1  Many details in this paragraph and what follows are drawn from throughout John-Henry Clay, In the Shadow of Death: Saint Boniface and the Conversion of Hessia, 721-754 (Brepols, 2010).

2  Pope Gregory II, letter to all German Christians, dated 1 December 722, in Ephraim Emerton, ed., The Letters of Saint Boniface (Columbia University Press, 1940), 42.

3  Willibald, Life of Saint Boniface 6, in Thomas F. X. Noble and Thomas Head, eds., Soldiers of Christ: Saints and Saints' Lives from Late Antiquity and the Early Middle Ages (Pennsylvania State University Press, 1995), 126.

4  Sulpicius Severus, Life of Saint Martin 13, in Thomas F. X. Noble and Thomas Head, eds., Soldiers of Christ: Saints and Saints' Lives from Late Antiquity and the Early Middle Ages (Pennsylvania State University Press, 1995), 15-16.

5  Caesarius of Arles, Sermon 53.1, in Fathers of the Church: A New Translation 31:263.

6  Caesarius of Arles, Sermon 14.4, in Fathers of the Church: A New Translation 31:82-83.

7  Caesarius of Arles, Sermon 54.5, in Fathers of the Church: A New Translation 31:269.

8  Caesarius of Arles, Sermon 14.4, in Fathers of the Church: A New Translation 31:83.

9  Caesarius of Arles, Sermon 54.5, in Fathers of the Church: A New Translation 31:269.

10  Willibald, Life of Saint Boniface 6, in Thomas F. X. Noble and Thomas Head, eds., Soldiers of Christ: Saints and Saints' Lives from Late Antiquity and the Early Middle Ages (Pennsylvania State University Press, 1995), 126-127.
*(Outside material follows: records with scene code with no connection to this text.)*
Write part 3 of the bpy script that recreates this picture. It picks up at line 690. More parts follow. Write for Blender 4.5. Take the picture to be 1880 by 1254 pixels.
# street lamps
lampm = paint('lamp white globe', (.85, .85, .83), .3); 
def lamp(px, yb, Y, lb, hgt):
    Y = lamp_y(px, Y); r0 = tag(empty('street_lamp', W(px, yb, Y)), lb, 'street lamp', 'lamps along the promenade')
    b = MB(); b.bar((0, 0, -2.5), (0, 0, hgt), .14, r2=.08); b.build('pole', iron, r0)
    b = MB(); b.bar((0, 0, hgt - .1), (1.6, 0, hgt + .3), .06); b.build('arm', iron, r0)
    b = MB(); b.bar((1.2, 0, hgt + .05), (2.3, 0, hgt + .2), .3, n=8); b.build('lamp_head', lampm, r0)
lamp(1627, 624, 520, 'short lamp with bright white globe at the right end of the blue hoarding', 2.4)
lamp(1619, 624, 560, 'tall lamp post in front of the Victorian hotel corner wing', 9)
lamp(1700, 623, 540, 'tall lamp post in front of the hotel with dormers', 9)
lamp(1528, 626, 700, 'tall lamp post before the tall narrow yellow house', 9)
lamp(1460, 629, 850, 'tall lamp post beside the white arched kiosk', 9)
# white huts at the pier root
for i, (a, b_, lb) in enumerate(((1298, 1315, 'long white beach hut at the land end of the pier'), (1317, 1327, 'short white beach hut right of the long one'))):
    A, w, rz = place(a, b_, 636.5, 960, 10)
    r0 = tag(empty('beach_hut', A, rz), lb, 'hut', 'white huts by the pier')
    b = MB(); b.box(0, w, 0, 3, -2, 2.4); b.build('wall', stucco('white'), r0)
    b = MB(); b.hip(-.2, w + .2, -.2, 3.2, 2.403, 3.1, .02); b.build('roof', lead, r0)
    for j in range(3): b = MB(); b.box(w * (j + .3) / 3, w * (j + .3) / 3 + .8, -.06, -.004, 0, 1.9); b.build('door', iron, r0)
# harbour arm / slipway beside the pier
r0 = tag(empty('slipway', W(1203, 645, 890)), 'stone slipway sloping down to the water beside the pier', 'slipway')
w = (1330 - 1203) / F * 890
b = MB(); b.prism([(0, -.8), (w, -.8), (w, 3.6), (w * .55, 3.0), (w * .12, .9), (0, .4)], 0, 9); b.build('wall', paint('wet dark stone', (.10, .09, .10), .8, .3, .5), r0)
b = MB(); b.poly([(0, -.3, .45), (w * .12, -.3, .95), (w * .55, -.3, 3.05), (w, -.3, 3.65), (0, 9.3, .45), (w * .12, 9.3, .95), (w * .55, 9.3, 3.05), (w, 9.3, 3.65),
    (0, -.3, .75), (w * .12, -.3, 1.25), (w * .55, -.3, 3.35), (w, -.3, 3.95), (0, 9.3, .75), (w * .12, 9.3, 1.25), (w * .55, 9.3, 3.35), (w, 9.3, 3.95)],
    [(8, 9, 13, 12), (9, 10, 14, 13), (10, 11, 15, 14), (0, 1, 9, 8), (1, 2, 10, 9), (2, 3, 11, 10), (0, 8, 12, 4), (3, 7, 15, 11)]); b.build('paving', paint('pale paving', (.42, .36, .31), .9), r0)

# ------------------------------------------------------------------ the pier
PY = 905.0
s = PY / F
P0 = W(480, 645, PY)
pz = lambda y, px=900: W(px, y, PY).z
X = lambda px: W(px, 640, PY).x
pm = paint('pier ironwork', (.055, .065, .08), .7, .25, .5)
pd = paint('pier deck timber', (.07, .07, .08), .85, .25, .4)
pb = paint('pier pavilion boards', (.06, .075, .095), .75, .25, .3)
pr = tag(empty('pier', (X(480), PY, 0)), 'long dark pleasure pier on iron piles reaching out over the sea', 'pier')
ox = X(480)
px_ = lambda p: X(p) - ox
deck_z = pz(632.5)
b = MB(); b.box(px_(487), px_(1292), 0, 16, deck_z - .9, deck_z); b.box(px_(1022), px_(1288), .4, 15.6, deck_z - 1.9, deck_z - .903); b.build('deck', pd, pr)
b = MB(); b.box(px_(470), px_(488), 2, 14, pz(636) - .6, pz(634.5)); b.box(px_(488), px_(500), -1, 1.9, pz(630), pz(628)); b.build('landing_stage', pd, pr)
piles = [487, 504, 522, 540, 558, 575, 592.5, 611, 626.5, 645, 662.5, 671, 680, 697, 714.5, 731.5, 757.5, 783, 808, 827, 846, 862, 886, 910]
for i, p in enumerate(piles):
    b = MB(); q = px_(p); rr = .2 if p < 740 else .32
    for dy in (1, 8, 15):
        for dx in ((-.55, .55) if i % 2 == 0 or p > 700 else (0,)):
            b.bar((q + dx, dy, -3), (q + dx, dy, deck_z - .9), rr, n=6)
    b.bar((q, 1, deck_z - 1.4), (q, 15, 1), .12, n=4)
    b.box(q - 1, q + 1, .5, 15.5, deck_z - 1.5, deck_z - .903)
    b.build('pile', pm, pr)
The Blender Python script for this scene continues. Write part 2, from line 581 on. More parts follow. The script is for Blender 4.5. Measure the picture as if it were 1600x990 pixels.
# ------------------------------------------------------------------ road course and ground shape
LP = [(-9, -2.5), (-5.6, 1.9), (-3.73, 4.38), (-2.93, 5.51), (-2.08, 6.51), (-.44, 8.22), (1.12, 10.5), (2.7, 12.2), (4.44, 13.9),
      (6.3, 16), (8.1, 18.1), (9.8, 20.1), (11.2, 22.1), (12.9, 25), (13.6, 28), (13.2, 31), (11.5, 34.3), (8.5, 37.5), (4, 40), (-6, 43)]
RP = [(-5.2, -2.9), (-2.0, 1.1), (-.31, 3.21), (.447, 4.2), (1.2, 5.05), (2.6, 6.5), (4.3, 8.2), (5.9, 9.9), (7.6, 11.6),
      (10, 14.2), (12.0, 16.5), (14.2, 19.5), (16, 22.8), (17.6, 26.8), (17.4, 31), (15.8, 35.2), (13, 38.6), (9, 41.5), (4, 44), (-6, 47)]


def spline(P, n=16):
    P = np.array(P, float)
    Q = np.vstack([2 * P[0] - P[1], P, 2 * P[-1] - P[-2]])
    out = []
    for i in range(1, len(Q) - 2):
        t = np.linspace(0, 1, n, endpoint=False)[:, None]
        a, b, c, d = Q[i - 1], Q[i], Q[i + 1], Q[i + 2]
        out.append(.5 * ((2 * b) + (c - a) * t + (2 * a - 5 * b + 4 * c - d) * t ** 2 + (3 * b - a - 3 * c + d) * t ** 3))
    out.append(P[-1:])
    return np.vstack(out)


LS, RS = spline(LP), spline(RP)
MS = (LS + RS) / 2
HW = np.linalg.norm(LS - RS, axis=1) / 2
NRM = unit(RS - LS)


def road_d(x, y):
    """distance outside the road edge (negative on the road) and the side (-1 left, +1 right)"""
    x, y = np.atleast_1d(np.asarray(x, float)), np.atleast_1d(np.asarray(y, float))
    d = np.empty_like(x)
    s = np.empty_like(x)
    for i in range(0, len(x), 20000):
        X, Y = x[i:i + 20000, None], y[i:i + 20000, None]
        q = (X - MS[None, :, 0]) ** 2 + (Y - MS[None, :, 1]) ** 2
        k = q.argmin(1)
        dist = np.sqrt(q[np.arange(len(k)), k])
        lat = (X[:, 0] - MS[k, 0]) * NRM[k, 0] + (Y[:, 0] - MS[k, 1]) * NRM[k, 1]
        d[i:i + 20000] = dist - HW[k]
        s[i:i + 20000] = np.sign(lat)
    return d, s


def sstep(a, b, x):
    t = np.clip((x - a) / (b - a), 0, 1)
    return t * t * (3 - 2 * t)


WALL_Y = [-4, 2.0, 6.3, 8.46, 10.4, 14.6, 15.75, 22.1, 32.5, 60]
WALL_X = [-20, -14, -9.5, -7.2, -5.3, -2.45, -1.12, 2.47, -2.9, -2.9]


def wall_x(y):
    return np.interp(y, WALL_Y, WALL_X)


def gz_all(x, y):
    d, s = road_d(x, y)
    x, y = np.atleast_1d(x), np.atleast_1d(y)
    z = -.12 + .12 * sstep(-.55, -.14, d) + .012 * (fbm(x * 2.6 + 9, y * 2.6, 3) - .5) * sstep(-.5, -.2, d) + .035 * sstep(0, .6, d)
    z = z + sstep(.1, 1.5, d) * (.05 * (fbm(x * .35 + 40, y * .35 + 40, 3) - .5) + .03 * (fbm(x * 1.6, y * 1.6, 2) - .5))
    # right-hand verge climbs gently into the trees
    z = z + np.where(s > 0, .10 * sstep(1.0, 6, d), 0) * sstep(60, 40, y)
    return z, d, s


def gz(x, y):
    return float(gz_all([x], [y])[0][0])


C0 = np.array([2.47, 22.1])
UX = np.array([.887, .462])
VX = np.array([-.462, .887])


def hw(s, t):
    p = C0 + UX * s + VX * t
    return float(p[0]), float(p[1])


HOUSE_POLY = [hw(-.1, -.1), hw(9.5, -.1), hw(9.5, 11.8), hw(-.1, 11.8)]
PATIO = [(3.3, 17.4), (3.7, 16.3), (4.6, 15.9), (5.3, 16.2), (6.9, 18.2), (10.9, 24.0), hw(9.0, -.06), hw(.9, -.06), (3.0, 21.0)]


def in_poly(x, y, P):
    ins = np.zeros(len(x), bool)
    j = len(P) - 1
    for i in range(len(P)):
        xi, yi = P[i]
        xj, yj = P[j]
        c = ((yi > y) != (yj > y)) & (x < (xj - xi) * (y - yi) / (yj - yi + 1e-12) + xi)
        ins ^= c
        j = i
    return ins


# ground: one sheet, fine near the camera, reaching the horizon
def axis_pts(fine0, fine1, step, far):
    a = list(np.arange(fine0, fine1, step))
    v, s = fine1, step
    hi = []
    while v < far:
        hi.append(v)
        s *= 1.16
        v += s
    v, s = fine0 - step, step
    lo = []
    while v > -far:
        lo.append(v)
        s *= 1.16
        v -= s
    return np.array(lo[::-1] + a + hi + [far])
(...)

11  For an example (and perhaps the origin) of this adjusted legend, see Henry van Dyke, “The Oak of Geismar,” Scribner's Monthly 10/6 (December 1891): 682-689. The connection forged by this legend between Boniface and the Christmas tree is noted in Bruce David Forbes, Christmas: A Candid History (University of California Press, 2007), 45; G. Roland Murphy, Tree of Salvation: Yggdrasil and the Cross in the North (Oxford University Press, 2013), 200, 206-207; etc.